スーツのベントはなぜあるか?

秋なのに急に暑くなったりと、気温の変化が激しい今日この頃ですが、皆さんの体調管理とスーツコーディネートはいかがでしょうか? 体調万全で、コーディネートも万全(のハズ)の店長前田です。

さて、毎日着ているスーツのディテールをあらためて見ていると、スーツの後身頃の裾部分に切れ目が入っていることに気がつきます。皆さんももちろんご存じのベントです。着やすく動きやすいために入っているというのは分かりますが、それ以外には何のために入っているのでしょうか? 今回は、このスーツのベントについてお話ししましょう。

このベントですが、その種類は大きく分けて3タイプ。まずは、後身頃の真ん中に切れ目の入ったセンターベントで、今の多くのスーツに見ることができるデザインです。そのルーツは、以前にもこのブログで少し触れましたが、その昔、馬に乗ったときに動きやすくするために切れ込みを入れたのが最初のようです。現代では、椅子や畳に座ったときのスーツシルエットへの影響を少なくするために役立っているといえるのではないでしょうか。腰への圧迫感も少ないので、歩くときにもスムーズな動きができるかも知れません。

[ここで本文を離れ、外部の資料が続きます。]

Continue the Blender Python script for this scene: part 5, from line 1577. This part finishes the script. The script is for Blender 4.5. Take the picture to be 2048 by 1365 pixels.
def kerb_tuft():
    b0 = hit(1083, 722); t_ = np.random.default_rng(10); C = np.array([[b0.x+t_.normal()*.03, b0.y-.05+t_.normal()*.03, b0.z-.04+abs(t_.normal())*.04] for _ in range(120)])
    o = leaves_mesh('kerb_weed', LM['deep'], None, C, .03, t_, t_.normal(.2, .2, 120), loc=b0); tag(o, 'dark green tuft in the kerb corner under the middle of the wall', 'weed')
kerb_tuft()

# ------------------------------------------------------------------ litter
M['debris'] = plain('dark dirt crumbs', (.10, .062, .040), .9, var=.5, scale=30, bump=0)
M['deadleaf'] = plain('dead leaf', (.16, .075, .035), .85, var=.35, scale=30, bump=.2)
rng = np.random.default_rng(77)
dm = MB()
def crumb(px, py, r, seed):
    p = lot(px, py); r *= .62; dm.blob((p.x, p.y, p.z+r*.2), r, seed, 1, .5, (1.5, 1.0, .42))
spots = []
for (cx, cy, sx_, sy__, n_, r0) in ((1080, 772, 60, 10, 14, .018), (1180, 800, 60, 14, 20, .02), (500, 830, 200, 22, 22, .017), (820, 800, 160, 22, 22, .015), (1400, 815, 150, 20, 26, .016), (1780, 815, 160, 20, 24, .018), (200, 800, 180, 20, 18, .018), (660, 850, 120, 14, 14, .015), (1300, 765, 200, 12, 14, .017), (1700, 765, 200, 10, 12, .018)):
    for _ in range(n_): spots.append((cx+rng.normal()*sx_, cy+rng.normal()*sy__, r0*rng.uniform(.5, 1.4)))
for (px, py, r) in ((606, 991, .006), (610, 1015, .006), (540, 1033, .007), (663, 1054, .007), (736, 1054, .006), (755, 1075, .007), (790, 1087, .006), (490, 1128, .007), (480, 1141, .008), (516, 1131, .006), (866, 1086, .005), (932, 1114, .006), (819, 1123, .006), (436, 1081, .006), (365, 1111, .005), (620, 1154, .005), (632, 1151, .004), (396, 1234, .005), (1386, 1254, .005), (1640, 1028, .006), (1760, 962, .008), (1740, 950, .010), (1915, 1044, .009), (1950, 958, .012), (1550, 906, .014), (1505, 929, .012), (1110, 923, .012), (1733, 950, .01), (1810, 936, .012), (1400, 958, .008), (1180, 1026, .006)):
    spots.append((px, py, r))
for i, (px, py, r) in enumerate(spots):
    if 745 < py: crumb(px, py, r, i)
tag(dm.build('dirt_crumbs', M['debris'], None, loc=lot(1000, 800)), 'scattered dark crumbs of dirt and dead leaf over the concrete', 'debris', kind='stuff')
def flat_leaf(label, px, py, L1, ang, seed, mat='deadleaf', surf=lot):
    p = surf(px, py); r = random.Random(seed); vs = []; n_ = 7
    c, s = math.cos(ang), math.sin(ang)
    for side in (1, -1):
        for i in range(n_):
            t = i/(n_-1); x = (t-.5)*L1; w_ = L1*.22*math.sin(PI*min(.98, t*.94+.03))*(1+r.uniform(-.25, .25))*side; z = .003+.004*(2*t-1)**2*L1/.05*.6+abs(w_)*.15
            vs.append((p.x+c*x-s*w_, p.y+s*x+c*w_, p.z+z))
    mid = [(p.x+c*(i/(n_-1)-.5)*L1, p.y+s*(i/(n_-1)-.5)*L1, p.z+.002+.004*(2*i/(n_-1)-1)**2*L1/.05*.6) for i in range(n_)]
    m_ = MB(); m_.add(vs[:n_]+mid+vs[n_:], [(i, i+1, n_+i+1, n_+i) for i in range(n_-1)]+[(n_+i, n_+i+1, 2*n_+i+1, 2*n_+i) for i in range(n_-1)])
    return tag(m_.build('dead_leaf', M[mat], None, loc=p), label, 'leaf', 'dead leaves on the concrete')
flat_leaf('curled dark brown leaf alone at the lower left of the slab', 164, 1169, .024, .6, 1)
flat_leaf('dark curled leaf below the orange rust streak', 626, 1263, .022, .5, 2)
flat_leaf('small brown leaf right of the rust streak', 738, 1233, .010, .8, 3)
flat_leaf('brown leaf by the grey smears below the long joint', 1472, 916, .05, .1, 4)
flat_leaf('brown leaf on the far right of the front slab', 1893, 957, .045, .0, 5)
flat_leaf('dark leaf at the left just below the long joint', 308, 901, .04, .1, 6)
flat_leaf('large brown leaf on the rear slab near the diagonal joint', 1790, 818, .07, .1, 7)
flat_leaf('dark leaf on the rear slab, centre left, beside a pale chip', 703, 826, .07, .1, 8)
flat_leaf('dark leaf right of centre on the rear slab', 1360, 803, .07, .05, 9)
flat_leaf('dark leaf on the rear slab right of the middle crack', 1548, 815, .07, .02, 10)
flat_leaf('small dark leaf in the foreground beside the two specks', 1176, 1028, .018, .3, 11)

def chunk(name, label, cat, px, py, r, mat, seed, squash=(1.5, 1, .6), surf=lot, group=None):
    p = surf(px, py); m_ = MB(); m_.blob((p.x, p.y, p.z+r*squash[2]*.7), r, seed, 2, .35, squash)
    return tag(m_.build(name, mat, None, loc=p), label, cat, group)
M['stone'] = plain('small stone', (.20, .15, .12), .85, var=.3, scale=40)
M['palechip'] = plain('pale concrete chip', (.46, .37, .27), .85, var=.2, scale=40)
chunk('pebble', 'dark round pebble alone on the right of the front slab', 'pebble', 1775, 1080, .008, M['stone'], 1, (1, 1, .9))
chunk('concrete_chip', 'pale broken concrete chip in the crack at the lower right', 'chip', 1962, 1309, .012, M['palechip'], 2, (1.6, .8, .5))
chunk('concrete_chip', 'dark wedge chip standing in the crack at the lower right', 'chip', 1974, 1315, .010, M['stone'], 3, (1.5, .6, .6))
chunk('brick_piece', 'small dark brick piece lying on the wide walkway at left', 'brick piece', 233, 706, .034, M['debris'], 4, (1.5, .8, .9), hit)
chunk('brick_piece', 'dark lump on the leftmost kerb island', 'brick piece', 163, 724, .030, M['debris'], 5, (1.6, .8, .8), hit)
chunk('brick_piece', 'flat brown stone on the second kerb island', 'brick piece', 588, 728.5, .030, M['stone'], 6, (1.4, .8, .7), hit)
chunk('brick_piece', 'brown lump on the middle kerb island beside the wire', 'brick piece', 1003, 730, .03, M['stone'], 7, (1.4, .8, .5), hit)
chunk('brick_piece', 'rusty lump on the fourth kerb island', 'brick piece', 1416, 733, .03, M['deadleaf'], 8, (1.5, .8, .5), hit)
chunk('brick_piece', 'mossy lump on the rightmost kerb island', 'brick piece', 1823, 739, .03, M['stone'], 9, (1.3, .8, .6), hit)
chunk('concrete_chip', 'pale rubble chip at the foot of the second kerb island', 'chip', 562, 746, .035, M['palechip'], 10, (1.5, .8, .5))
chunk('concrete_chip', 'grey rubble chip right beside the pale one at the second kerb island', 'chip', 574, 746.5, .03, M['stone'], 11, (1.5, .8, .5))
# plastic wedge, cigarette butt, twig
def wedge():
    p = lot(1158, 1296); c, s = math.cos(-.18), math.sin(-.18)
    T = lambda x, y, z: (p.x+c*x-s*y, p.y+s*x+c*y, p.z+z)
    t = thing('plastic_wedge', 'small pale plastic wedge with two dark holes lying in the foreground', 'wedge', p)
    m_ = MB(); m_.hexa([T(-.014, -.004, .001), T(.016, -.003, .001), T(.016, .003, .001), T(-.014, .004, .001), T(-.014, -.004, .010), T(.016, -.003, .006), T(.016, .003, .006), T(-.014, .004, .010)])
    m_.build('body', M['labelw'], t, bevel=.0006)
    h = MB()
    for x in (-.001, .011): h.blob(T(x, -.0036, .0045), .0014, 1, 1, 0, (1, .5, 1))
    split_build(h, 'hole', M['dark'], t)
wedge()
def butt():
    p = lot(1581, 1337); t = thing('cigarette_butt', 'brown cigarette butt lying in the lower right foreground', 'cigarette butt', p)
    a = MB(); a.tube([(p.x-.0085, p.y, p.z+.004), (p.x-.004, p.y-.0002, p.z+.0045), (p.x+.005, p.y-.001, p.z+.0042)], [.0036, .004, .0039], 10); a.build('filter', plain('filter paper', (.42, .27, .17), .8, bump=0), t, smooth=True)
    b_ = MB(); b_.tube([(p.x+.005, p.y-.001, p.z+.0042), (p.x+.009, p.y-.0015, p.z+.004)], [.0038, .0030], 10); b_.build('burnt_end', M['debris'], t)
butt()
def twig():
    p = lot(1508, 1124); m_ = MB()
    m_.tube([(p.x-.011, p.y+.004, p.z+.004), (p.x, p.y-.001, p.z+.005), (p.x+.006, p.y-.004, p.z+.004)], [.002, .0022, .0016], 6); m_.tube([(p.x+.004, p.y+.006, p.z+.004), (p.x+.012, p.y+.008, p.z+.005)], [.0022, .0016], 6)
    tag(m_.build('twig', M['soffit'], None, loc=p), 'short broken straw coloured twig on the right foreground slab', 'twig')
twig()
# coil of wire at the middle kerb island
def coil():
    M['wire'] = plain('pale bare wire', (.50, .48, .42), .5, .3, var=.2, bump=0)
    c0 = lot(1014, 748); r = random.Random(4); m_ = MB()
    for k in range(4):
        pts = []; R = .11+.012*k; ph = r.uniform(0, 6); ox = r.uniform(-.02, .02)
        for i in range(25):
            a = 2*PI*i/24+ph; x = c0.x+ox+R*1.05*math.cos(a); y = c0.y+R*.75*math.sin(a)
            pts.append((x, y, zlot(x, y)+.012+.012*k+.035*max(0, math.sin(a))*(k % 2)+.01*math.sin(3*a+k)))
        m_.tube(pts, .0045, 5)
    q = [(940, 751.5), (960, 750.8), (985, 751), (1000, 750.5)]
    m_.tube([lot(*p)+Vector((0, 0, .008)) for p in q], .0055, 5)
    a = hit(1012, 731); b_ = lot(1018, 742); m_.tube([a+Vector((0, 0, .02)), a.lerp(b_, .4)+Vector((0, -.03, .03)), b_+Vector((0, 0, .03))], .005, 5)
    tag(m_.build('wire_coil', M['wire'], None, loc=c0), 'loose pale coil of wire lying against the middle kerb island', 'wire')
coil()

このセンターベントには、切れ込みの一番上がカギ型になった、フックベントというのもあります。アイビージャケットやモーニングコートに見ることができます。クラシカルな雰囲気を楽しみたいならフックベントもお勧めですね。フックドベントと呼ぶこともあります。

スーツの後身頃のサイドに切れ込みの入ったタイプが、サイドベンツ。ベントは単数で、ベンツが複数なので、左右でベンツと呼び方が変化するのですが、このルーツは、水兵さんたちのピーコートから来ているというのが有力な説です。ピーコートのサイドスリットがそのままサイドベンツになったのですが、腰に提げた剣の抜き差しに便利なので、そのままスーツにも採用されたようです。日本でもその昔に軍刀を左側に差したときに便利なデザインとしてサイドベンツが多く採用され、“剣吊り”とも呼んでいました。

後身頃に切れ込みがないタイプが、ノーベント。イタリアンクラシコなどに多く採用され、最もドレッシーなデザインともいわれています。機能的な動きやすさよりもデザイン性を重んじたタイプともいえましょう。

この3タイプの中で、どれを選ぶかとなると、やはり無難なセンターベントが主流になるかと思いますが、今一番おすすめなのはサイドベンツです。
スーツパンツのポケットに手を入れたときのシルエット感は抜群によく、
カッコよく決まります。サイドの切れ込みがあるため足も長く見えます。
まるでモデルのように決まるのでデートシーンなどには最適かも知れません。

最近では、スーツのシルエットを美しく作るのにウエストを絞ったタイプが非常に人気です。ウエストを絞しり過ぎるとセンターベントでは、生地がめくれ上がることもありますし、ノーベントではシルエットを大きく変えることが出来ないのでやはりサイドベンツになってくるのです。

余談ですが、東京銀座のクラブでは、サイドベンツのスーツを着たオトコが、最もモテルという話も聞いたことがありますが、パンツポケットに手を入れたときにサマになるからなのでしょうか? 真偽は定かではありませんが、スーツもデザインとともにシチュエーションからとらえると、バリエーションの幅が膨らみます。固定観念にとらわれずにスーツを楽しみましょう!